Engineer’s Career is Enhanced by Humanities Skills

Mark Bauerlein reprinted in the Chronicle of Higher Ed this response to his recent contribution to the Jobs vs. Gates debate in the NYT :

“Professor Bauerlein:

“Having retired after 36 years as an engineer/physicist, I can look
back and honestly say that the liberal-arts courses I took amplified
my effectiveness as an engineer.  They could be described as what the
military would call ‘force multipliers,’ always present in my best
work and often most responsible for my promotions along the way.

“My promotions were more related to my ability to write and give good
presentations than to the technical ingenuity of my work.  Often,
some very ingenious output resulted in a company patent but just
didn’t create any excitement, while on other occasions I managed to
sell some rather pedestrian work to roars of approval.

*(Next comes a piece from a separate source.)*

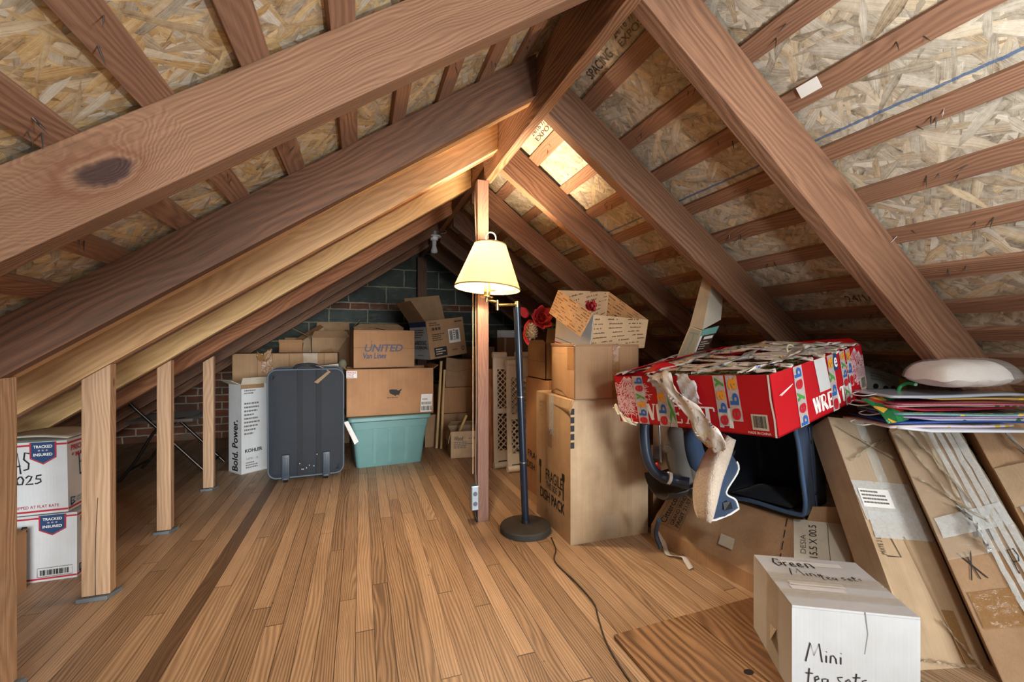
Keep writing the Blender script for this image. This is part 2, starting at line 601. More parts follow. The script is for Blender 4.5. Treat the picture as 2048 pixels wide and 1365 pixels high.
def textlines(parent, F, a0, b0, a1, b1, n, mat, seed=2, name='small_print', turn=False, h=.0022):
    """rows of print too small to read"""
    rnd = random.Random(seed)
    mb = MB()
    for i in range(n):
        t0 = b1 - (b1 - b0) * (i + .15) / n
        t1 = b1 - (b1 - b0) * (i + .6) / n
        x = 0
        end = rnd.uniform(.55, 1)
        while x < end:
            w = rnd.uniform(.05, .16)
            q = [(x, t1), (min(end, x + w), t1), (min(end, x + w), t0), (x, t0)]
            mb.face([mb.bm.verts.new(F.pt(a0 + (a1 - a0) * u, v, h)) for u, v in q])
            x += w + .025
    return mb.build(name, mat, parent)

def carton(name, label, loc, rot, w, d, h, mat, cat='box', top='closed', group=None, tape=None, th=.0045, seed=0, inner=None, flaps=(), bulge=.001, tapes=True):
    """cardboard box with walls, lids and tape; returns root and its faces in world space"""
    r = thing(name, label, cat, loc, rot, group)
    M = MW[r.name]
    rnd = random.Random(seed + 11)
    P = lambda x, y, z: M @ V((x, y, z))
    mb = MB()
    if top == 'closed':
        hh = h - .007
        # walls slightly bellied
        n = 5
        def wall(p0, p1, out):
            def fn(u, v):
                bl = math.sin(PI * u) * math.sin(PI * v) * bulge
                q = V(p0).lerp(V(p1), u)
                return P(q.x + out[0] * bl, q.y + out[1] * bl, hh * v)
            mb.grid(fn, n, n)
        wall((0, 0, 0), (w, 0, 0), (0, -1)); wall((w, 0, 0), (w, d, 0), (1, 0))
        wall((w, d, 0), (0, d, 0), (0, 1)); wall((0, d, 0), (0, 0, 0), (-1, 0))
        mb.face([mb.bm.verts.new(P(*q)) for q in ((0, 0, 0), (0, d, 0), (w, d, 0), (w, 0, 0))])
        mb.face([mb.bm.verts.new(P(*q)) for q in ((0, 0, hh), (w, 0, hh), (w, d, hh), (0, d, hh))])
        bmesh.ops.remove_doubles(mb.bm, verts=mb.bm.verts[:], dist=.0004)
        mb.build('box_body', mat, r, smooth=30)
        along = w >= d
        for k in (0, 1):
            lid = MB()
            g = .0015
            lo, hi = ((0, 0 if k == 0 else d / 2 + g), (w, d / 2 - g if k == 0 else d)) if along else ((0 if k == 0 else w / 2 + g, 0), (w / 2 - g if k == 0 else w, d))
            lid.box((lo[0], lo[1], hh), (hi[0], hi[1], h - .001 * rnd.random()), .0015, M)
            lid.build('box_flap', mat, r)
        top_f = Face(P(0, 0, h), P(w, 0, h), P(w, d, h), P(0, d, h))
        if tape and tapes:
            tw = .028
            if along:
                patch(r, top_f, 0, .5 - tw / d, 1, .5 + tw / d, tape, 'tape_strip', .0012, 14, 2, .0012)
            else:
                patch(r, top_f, .5 - tw / w, 0, .5 + tw / w, 1, tape, 'tape_strip', .0012, 2, 14, .0012)
    else:
        for (x0, y0), (x1, y1) in (((0, 0), (w, th)), ((w - th, 0), (w, d)), ((0, d - th), (w, d)), ((0, 0), (th, d))):
            mb.box((x0, y0, 0), (x1, y1, h), 0, M)
        mb.box((0, 0, 0), (w, d, th), 0, M)
        mb.build('box_body', mat, r)
    for side, length, ang, taper in flaps:
        # flap hinged on the top edge of a side; ang 0 = upright, 90 = folded outward flat, -90 = inward
        e = {'front': ((0, 0), (w, 0), (0, -1)), 'back': ((w, d), (0, d), (0, 1)), 'left': ((0, d), (0, 0), (-1, 0)), 'right': ((w, 0), (w, d), (1, 0))}[side]
        a = math.radians(ang)
        out = V((e[2][0] * math.sin(a), e[2][1] * math.sin(a), math.cos(a))) * length
        p0, p1 = V((*e[0], h)), V((*e[1], h))
        t = (p1 - p0).normalized() * taper
        q = [p0, p1, p1 + out - t, p0 + out + t]
        fl = MB()
        fl.slab([M @ x for x in q], th * .8)
        fl.build('box_flap', inner or mat, r)
    fc = dict(front=Face(P(0, 0, 0), P(w, 0, 0), P(w, 0, h), P(0, 0, h)),
              right=Face(P(w, 0, 0), P(w, d, 0), P(w, d, h), P(w, 0, h)),
              left=Face(P(0, d, 0), P(0, 0, 0), P(0, 0, h), P(0, d, h)),
              back=Face(P(w, d, 0), P(0, d, 0), P(0, d, h), P(w, d, h)),
              top=Face(P(0, 0, h), P(w, 0, h), P(w, d, h), P(0, d, h)))
    for f in fc.values():
        f.n = f.n
    return r, fc

def frame_x(p0, p1, up=(0, 0, 1)):
    """matrix with x along p0->p1, z near up, origin p0"""
    p0, p1 = V(p0), V(p1)
    x = (p1 - p0).normalized()
    z = V(up)
    y = z.cross(x).normalized()
    z = x.cross(y)
    return Matrix(((x.x, y.x, z.x, p0.x), (x.y, y.y, z.y, p0.y), (x.z, y.z, z.z, p0.z), (0, 0, 0, 1)))

def smooth_path(pts, n=6):
    """Catmull-Rom through points"""
    pts = [V(p) for p in pts]
    q = [pts[0] * 2 - pts[1]] + pts + [pts[-1] * 2 - pts[-2]]
    out = []
    for i in range(1, len(q) - 2):
        for k in range(n):
            t = k / n
            out.append(.5 * ((2 * q[i]) + (q[i+1] - q[i-1]) * t + (2*q[i-1] - 5*q[i] + 4*q[i+1] - q[i+2]) * t*t + (3*q[i] - q[i-1] - 3*q[i+1] + q[i+2]) * t**3))
    out.append(pts[-1])
    return out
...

“Some studies of philosophy helped me to understand what it means to
know something and to see logical holes in an argument.  My exposure
to psychology and sociology made me more sensitive to ingrained
paradigms that I could not change and so needed to navigate, like so
many hidden reefs.

“I think my finest university teacher was a historian named Milton
Halliday.  He was awakening a classroom of physical science and
engineering majors to the history of western philosophy.  That
course, and the inspiration of Halliday, motivated in me a lifetime
of study outside of my career.”

These are just the kind of testimonials that the humanities need in discussions of funding, general education requirements, curricular changes, and career readiness.  From what I’ve seen and heard, humanities professors haven’t made the case.  Their defenses of the humanities can’t overcome the simple dollar calculations.

The dean’s option is irresistible: Why spend $80,000 on one associate professor of English at a 2-2 load when I can pay two adjuncts $48,000 to teach 16 (!) courses?

English professors struggle to answer that question in an effective, persuasive way.  If we had more engineers and scientists putting administrators on the spot, the adjunct trend would, at the least, slow down.  Right now, the silence of people whose research brings in big federal dollars isn’t benign or neutral.  It’s an endorsement of the steady marginalization of the humanities on campus.

I believe most scientists and engineers believe in the essential role of the humanities in higher education, but they don’t know how much they have declined in prestige and persuasion.  It would be all to the good if more cross-the-quad communication took place.